# Your objective
Copy these lines exactly and nothing else: from the line holding "Write part 4 of" to the line holding "lawn rim', 'grass')", both lines included.

** start of Data lines **

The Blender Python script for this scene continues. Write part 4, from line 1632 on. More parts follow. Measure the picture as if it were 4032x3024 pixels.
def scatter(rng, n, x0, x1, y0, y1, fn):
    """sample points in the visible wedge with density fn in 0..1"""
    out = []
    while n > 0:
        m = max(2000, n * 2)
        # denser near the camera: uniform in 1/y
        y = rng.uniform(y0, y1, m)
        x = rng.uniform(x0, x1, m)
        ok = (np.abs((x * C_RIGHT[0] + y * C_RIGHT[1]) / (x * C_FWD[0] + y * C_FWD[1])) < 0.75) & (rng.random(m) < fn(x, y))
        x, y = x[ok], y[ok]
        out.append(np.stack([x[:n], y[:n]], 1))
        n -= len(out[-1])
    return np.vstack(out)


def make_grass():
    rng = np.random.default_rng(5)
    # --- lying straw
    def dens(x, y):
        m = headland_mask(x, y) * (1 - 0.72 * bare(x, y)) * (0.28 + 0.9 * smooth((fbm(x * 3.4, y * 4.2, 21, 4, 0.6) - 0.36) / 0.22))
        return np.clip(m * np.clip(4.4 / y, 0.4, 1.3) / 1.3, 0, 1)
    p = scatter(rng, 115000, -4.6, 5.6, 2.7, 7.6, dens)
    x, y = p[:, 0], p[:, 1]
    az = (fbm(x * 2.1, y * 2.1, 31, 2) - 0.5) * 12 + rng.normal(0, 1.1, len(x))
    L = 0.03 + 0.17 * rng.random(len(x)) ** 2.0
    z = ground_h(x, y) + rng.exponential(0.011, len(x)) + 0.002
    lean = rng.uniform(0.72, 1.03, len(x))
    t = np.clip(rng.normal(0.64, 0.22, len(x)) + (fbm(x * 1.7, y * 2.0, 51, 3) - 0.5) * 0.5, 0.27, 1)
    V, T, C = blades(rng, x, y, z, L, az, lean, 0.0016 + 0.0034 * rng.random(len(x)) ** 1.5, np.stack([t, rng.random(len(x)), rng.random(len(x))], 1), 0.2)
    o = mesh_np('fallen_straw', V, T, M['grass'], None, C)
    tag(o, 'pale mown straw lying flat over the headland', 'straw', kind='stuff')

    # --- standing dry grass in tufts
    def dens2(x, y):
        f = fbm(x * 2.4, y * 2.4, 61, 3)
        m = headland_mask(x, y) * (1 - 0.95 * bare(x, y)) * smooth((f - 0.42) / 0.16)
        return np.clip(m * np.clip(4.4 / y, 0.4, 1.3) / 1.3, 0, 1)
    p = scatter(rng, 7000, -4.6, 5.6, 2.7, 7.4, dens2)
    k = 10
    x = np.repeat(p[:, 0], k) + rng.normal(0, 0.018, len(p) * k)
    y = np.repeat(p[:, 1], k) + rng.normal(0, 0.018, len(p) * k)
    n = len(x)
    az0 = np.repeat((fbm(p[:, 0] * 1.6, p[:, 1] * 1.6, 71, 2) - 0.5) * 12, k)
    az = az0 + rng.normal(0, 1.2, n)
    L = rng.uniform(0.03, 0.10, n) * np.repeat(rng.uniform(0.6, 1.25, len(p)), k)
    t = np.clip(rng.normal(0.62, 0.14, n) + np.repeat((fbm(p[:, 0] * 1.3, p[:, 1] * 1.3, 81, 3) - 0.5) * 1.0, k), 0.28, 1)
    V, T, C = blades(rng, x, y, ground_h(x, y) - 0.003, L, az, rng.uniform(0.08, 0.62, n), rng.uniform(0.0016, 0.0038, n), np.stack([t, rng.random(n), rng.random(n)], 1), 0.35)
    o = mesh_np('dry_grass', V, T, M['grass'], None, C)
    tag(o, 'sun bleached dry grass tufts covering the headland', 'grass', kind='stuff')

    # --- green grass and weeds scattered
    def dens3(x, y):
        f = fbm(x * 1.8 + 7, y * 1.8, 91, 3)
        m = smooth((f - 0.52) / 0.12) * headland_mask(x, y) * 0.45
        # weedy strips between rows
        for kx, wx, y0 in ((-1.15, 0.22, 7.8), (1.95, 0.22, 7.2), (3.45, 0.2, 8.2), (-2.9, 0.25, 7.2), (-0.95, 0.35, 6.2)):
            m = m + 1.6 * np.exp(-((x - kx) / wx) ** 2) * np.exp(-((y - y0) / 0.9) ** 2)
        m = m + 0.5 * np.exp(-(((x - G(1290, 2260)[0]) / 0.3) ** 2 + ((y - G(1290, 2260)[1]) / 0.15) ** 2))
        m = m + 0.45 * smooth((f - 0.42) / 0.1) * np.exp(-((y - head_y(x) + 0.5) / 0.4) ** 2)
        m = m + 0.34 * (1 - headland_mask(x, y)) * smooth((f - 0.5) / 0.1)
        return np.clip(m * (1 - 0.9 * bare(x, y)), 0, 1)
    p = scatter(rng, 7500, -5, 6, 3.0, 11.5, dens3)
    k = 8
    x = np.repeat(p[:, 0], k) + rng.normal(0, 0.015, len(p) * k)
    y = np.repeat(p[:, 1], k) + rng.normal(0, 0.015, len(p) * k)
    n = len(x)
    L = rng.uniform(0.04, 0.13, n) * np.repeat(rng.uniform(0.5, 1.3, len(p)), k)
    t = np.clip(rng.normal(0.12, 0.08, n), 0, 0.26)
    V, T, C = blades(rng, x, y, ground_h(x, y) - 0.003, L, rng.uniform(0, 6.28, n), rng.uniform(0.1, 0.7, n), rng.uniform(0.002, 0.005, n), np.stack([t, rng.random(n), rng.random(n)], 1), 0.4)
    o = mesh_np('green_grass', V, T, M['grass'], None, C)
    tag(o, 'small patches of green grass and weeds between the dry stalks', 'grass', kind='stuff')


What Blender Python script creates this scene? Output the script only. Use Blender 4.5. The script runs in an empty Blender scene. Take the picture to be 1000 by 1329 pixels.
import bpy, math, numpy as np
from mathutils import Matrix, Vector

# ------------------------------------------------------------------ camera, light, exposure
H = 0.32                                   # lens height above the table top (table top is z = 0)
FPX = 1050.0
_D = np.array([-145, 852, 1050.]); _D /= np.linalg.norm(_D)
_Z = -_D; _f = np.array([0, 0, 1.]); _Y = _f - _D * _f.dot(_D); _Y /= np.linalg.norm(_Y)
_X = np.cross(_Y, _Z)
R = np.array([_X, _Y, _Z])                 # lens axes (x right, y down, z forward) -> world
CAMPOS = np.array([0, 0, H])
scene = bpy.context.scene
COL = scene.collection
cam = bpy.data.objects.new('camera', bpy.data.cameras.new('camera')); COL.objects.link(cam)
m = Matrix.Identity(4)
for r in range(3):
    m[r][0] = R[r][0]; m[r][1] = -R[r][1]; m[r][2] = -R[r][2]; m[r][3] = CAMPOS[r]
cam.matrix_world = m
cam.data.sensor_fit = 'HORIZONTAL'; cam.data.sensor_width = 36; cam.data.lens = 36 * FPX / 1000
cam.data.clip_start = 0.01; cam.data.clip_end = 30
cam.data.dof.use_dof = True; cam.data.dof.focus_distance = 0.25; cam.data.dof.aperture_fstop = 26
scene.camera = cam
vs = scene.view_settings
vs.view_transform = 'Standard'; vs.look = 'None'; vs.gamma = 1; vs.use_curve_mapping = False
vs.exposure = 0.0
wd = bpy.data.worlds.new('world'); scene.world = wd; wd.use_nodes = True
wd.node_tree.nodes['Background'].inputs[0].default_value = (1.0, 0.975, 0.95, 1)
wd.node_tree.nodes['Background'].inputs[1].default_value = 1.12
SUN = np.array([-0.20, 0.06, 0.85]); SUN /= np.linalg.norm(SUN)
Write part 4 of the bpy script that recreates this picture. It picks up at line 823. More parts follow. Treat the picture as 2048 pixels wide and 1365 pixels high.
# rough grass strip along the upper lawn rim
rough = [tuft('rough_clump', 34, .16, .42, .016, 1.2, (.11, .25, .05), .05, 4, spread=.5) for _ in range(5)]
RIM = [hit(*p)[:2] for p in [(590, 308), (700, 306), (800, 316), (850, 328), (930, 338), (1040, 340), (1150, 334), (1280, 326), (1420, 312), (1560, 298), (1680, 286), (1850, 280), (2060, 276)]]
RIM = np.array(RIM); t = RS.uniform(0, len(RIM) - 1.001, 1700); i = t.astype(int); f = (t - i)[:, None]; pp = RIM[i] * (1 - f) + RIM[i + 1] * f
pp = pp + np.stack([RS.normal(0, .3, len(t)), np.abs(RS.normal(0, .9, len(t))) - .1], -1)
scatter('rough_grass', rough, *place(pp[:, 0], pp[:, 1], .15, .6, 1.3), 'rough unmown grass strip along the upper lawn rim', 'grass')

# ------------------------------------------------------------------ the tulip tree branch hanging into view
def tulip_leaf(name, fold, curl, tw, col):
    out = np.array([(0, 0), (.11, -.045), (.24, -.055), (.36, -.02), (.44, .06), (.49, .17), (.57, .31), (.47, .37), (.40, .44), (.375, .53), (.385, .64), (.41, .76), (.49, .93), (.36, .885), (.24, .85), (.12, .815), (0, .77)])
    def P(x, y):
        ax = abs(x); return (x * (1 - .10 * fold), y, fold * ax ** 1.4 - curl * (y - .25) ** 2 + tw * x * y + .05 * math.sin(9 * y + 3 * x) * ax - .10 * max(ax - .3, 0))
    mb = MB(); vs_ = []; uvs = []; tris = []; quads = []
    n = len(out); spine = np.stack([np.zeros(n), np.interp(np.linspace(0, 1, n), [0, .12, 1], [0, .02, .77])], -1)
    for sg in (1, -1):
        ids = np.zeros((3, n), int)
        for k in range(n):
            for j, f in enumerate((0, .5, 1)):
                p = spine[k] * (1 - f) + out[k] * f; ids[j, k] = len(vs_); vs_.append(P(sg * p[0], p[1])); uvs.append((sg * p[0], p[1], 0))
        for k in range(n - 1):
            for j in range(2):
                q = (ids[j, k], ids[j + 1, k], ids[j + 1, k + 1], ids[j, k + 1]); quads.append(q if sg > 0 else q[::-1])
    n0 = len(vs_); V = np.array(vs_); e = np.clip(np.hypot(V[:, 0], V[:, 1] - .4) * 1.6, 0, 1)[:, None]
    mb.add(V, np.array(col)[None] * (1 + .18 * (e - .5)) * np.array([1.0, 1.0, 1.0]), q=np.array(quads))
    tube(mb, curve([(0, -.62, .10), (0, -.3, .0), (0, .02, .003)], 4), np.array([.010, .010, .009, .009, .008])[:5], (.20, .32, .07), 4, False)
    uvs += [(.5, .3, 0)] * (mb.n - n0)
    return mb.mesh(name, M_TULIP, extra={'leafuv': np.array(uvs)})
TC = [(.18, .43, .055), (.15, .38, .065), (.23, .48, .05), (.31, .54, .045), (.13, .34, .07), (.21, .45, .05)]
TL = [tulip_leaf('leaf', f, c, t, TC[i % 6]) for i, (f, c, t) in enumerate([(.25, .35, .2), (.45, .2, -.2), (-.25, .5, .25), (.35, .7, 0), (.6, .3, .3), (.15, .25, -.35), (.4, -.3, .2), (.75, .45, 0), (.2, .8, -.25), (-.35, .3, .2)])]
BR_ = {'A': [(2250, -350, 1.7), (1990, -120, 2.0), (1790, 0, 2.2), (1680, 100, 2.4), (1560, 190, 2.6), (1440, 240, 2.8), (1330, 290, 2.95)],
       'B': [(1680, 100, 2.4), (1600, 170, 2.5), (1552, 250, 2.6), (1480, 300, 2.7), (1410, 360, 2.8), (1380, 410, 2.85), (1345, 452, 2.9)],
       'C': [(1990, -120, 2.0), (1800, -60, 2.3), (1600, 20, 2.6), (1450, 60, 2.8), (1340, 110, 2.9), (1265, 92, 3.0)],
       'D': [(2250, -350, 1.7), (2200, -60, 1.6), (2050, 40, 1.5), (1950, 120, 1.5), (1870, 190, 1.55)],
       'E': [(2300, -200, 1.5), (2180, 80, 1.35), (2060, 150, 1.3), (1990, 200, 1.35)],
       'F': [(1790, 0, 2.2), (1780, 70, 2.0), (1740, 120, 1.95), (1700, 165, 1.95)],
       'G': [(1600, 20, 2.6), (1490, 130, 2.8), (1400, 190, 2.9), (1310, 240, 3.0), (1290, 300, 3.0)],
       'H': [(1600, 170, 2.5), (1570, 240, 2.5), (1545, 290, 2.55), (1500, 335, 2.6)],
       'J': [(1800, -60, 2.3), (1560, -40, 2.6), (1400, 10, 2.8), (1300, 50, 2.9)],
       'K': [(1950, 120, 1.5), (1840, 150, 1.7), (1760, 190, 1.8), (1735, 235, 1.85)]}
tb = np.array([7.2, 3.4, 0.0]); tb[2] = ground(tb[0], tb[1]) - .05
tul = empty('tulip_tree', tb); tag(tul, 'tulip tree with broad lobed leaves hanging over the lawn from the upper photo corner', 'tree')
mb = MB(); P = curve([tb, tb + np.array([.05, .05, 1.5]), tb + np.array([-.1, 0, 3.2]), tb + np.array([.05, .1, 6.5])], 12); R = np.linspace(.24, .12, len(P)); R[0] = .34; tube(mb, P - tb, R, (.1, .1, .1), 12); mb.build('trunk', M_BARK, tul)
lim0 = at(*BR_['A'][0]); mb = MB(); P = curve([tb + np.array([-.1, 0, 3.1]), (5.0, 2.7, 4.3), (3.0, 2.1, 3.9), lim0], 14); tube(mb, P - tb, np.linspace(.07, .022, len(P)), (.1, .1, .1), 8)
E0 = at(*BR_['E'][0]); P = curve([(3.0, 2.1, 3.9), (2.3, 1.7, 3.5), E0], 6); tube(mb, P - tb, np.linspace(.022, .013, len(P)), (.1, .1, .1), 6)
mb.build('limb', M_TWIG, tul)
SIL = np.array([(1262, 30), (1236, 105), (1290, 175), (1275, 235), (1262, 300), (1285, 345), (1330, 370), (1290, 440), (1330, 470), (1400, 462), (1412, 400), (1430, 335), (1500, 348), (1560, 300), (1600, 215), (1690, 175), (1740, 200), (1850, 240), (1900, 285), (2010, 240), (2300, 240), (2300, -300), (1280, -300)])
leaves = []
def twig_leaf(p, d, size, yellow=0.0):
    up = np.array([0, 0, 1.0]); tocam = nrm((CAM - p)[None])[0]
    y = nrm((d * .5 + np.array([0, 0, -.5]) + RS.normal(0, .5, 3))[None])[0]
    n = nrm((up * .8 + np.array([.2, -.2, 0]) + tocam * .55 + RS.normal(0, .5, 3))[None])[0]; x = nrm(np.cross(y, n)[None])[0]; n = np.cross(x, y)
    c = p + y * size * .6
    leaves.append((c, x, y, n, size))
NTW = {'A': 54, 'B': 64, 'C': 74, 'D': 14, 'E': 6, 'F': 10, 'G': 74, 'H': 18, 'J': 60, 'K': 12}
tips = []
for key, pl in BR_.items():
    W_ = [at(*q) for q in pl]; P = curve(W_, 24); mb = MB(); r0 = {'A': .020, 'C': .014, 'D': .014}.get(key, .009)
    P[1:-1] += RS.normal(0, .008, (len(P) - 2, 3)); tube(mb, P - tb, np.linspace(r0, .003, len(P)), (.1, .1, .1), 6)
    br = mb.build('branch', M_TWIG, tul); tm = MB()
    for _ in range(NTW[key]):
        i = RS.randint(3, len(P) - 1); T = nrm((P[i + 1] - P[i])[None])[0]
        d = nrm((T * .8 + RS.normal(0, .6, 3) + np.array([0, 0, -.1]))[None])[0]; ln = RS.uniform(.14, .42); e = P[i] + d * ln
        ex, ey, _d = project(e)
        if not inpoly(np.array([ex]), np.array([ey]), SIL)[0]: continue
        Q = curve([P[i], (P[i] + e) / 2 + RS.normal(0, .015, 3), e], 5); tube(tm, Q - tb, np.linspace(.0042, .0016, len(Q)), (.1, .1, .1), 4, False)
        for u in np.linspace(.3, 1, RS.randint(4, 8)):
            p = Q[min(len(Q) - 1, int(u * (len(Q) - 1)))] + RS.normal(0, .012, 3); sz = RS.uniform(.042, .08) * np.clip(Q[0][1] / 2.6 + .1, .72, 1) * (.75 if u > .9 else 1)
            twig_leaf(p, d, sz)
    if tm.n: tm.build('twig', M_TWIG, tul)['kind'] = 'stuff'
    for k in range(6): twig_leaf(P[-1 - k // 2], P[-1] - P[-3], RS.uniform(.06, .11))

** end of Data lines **

# Response to this task
Write part 4 of the bpy script that recreates this picture. It picks up at line 823. More parts follow. Treat the picture as 2048 pixels wide and 1365 pixels high.
# rough grass strip along the upper lawn rim
rough = [tuft('rough_clump', 34, .16, .42, .016, 1.2, (.11, .25, .05), .05, 4, spread=.5) for _ in range(5)]
RIM = [hit(*p)[:2] for p in [(590, 308), (700, 306), (800, 316), (850, 328), (930, 338), (1040, 340), (1150, 334), (1280, 326), (1420, 312), (1560, 298), (1680, 286), (1850, 280), (2060, 276)]]
RIM = np.array(RIM); t = RS.uniform(0, len(RIM) - 1.001, 1700); i = t.astype(int); f = (t - i)[:, None]; pp = RIM[i] * (1 - f) + RIM[i + 1] * f
pp = pp + np.stack([RS.normal(0, .3, len(t)), np.abs(RS.normal(0, .9, len(t))) - .1], -1)
scatter('rough_grass', rough, *place(pp[:, 0], pp[:, 1], .15, .6, 1.3), 'rough unmown grass strip along the upper lawn rim', 'grass')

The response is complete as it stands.